March 30, 2010

I look forward to the day when news organizations start to ban anonymous comments on their Web sites.

Maybe that’s the foolish optimist in me, but I want to believe that we will finally admit—to ourselves and to the public at large—that allowing people to hide behind anonymity has not been good for our industry, our culture or our country.

This past week, Susan Goldberg—editor of The Plain Dealer, where I work—decided to reveal the e-mail address behind dozens of anonymous comments posted on our Web site, Cleveland.com, under the alias “lawmiss.” This same person, who has weighed in on criminal cases in the past, posted a comment assailing the mental state of a reporter’s relative, which violated our policy against personal attacks. An online editor used Web software to look up the e-mail address of “lawmiss” and discovered it was the same as the personal AOL account of Cuyahoga County Common Pleas Judge Shirley Strickland Saffold. The judge has been the focus of considerable scrutiny in our newspaper. Earlier this month, she threatened to throw another Plain Dealer reporter in jail for refusing to divulge a source.

Saffold denied posting any comments. Her 23-year-old daughter said she posted a few comments using her mother’s e-mail. Saffold’s daughter attended the same high school as my daughter; I was her softball coach in the late 1990s. My heart sank at this news. We don’t know whether she’s the real culprit behind the comments, which included references to two death penalty cases in Saffold’s courtroom. We do know her mother was willing to let her take the blame.

“Never,” the judge told The Plain Dealer. “I have not. My daughter may have, but I have not.”

Though these circumstances throw us into choppy waters of our own making, I support Goldberg’s decision to disclose the judge’s potential tie to the comments. “What if it ever came to light that someone using the e-mail of a sitting judge made comments on a public Web site about cases she was hearing and we did not disclose it?” Goldberg told Plain Dealer reporter Henry Gomez. “These are capital crimes and life-and-death issues for these defendants. I think not to disclose this would be a violation of our mission and damaging to our credibility as a news organization.”

“A not-so-amazing thing happens when people feel safe: They start to speak their minds.”

Most news organizations allow anonymous comments on their Web sites. Many, if not most, journalists oppose the practice. Some of us deplore the hypocrisy of requiring that letters to the editor have verifiable identities, addresses and phone numbers while allowing anyone with a keyboard and an e-mail address to post the kind of stuff they never would say if they had to provide their names. It makes for many an ugly day, discouraging thoughtful discussions and repelling readers who don’t have the stomach for the daily dose of vitriol. The Plain Dealer’s John Kroll leads the heroic effort to keep the site civil, but it’s an ongoing challenge.

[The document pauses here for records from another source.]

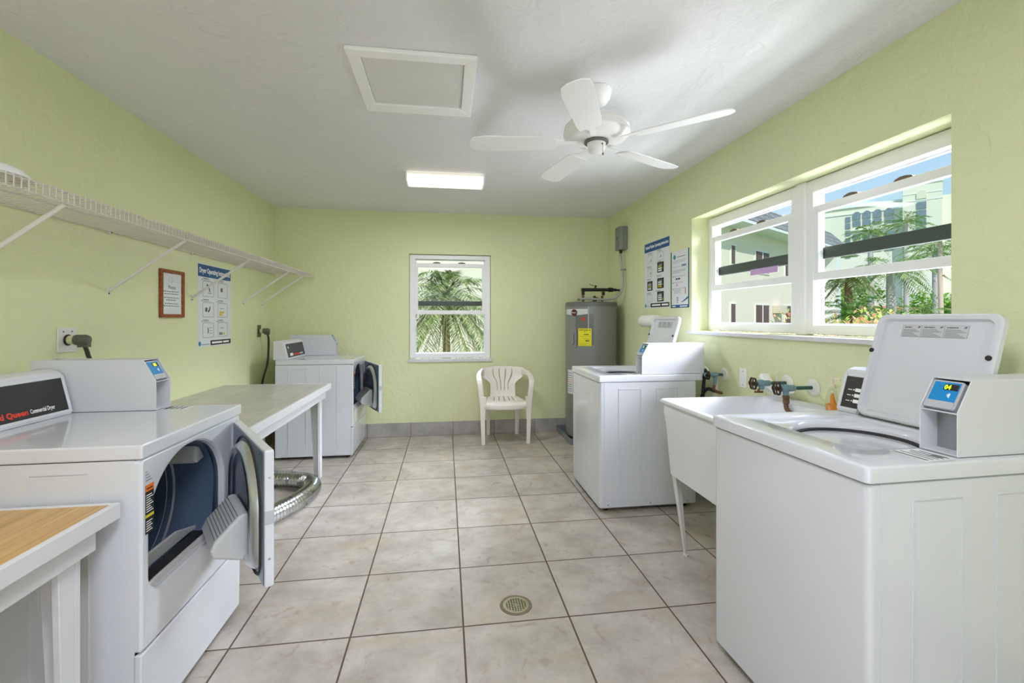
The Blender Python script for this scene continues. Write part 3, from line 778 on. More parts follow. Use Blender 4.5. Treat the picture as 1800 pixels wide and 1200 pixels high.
b_ = thing('washer_hookup', 'cluster of corroded valves and hoses on the wall behind the far washer', 'valve', (XR, 2.93, .915))
b = MB(); b.lathe([(.046, -.001), (.046, -.004), (.040, -.010), (.014, -.014)], axis='X', n=24); b.build('escutcheon', plate_m, b_, smooth=True)
b = MB(); b.tube([(-.012, 0, 0), (-.09, 0, 0)], .0095, 12); b.build('supply_pipe', verdid, b_, smooth=True)
b = MB(); b.lathe([(.012, -.05), (.018, -.06), (.018, -.085), (.013, -.09), (.013, -.11), (.02, -.115), (.02, -.135), (.008, -.15)], axis='X', n=16)
b.tube([(-.07, 0, 0), (-.072, -.004, -.04), (-.08, -.01, -.07)], .011, 10); b.build('valve_body', verdi, b_, smooth=True, ang=50)
b = MB(); handwheel(b, (-.136, -.02, .0), 'X', .026); b.build('handwheel', iron, b_, smooth=True)
b = MB(); b.tube([(-.11, .01, .01), (-.115, .012, .035), (-.135, .02, .06)], .006, 8); b.build('lever', plate_m, b_, smooth=True)
b = MB(); b.tube(smooth_path([(-.08, -.01, -.068), (-.085, -.012, -.10), (-.065, -.02, -.115), (-.05, -.05, -.12)], 6), .010, 10); b.build('outlet_elbow', rust, b_, smooth=True)
b = MB(); b.tube(smooth_path([(-.075, -.012, -.112), (-.105, .02, -.10), (-.118, .06, -.13), (-.12, .09, -.22), (-.115, .10, -.42), (-.12, .12, -.58)], 8), .0125, 10)
b.tube(smooth_path([(-.115, .035, .03), (-.11, .06, 0), (-.112, .07, -.08), (-.112, .085, -.2), (-.1, .13, -.5)], 8), .012, 10); b.build('hose', rubber, b_, smooth=True)
b = MB(); b.tube([(-.035, .055, -.02 - .89), (-.035, .055, -.045)], .022, 14); st = b.build('standpipe', plate_m, b_, smooth=True)

# blank wall plate, soap bottle, brush
bp = thing('blank_wall_plate', 'narrow white blank plate screwed to the wall left of the sink taps', 'wall plate', mat=plane_mx((XR - .0005, 2.757, .857), (0, -1, 0), (0, 0, 1)))
MB().box(0, .07, 0, .122, 0, .005).build('plate', white, bp, bevel=.0018)
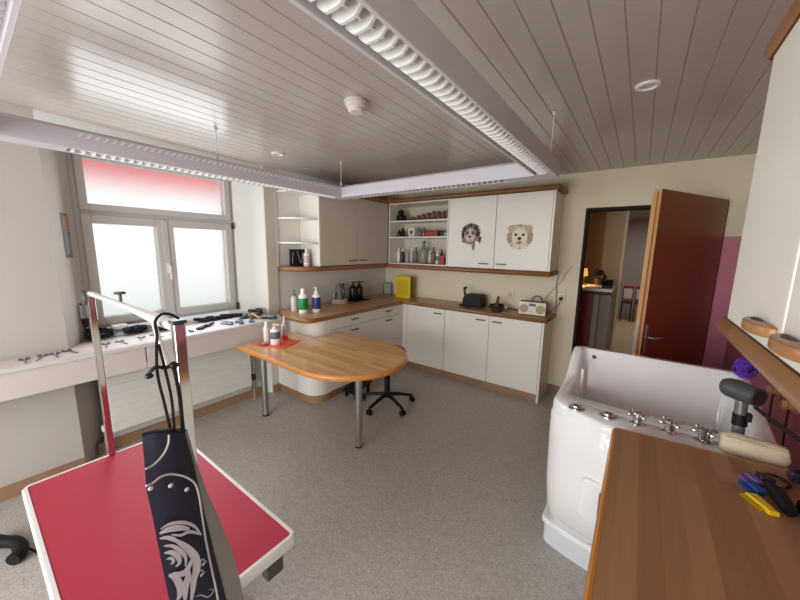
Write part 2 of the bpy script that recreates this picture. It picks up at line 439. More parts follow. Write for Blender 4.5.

Some argue that allowing anonymity is a way of outing the bigots among us. But reading multiple posts, often by the same person using a variety of identities, amplifies voices and exaggerates numbers. The haters are small in number, but they are tenacious, and the resulting echo chamber fuels a growing climate of fear and rage born of false impressions.

I’ve made no secret of my disdain for this kind of forum. There are columns I no longer write because I won’t subject vulnerable people who never have been interviewed before to the online attacks of anonymous trolls. I learned that the hard way after the daughter of an out-of-work factory worker who killed himself called me sobbing because of anonymous comments attacking her father’s faith, courage and integrity.

“You never told me people would say those things about my father,” she cried. “My mother says she’ll never talk to me again.”

In the past year, I’ve experimented with an alternative online discussion board on Facebook. I post links to my columns and other stories, offer opinions or ask questions, and spirited discussions unfold. Everyone has an identity, which is easy to confirm using online sources. Most post photos of themselves and pictures of their friends and families. I know only about 20 percent of my Facebook “friends,” who represent a wide range of political views, economic backgrounds and professions, but over time we have built a virtual community.

A not-so-amazing thing happens when people feel safe: They start to speak their minds. Dozens, mostly women, tell me they never have expressed their opinions so publicly before.

I’m not saying we’ve figured out the model for newspapers. Facebook is a small, easily managed group compared with the public at large. But I do think we’re onto something.

And I know that this “something” starts with a name.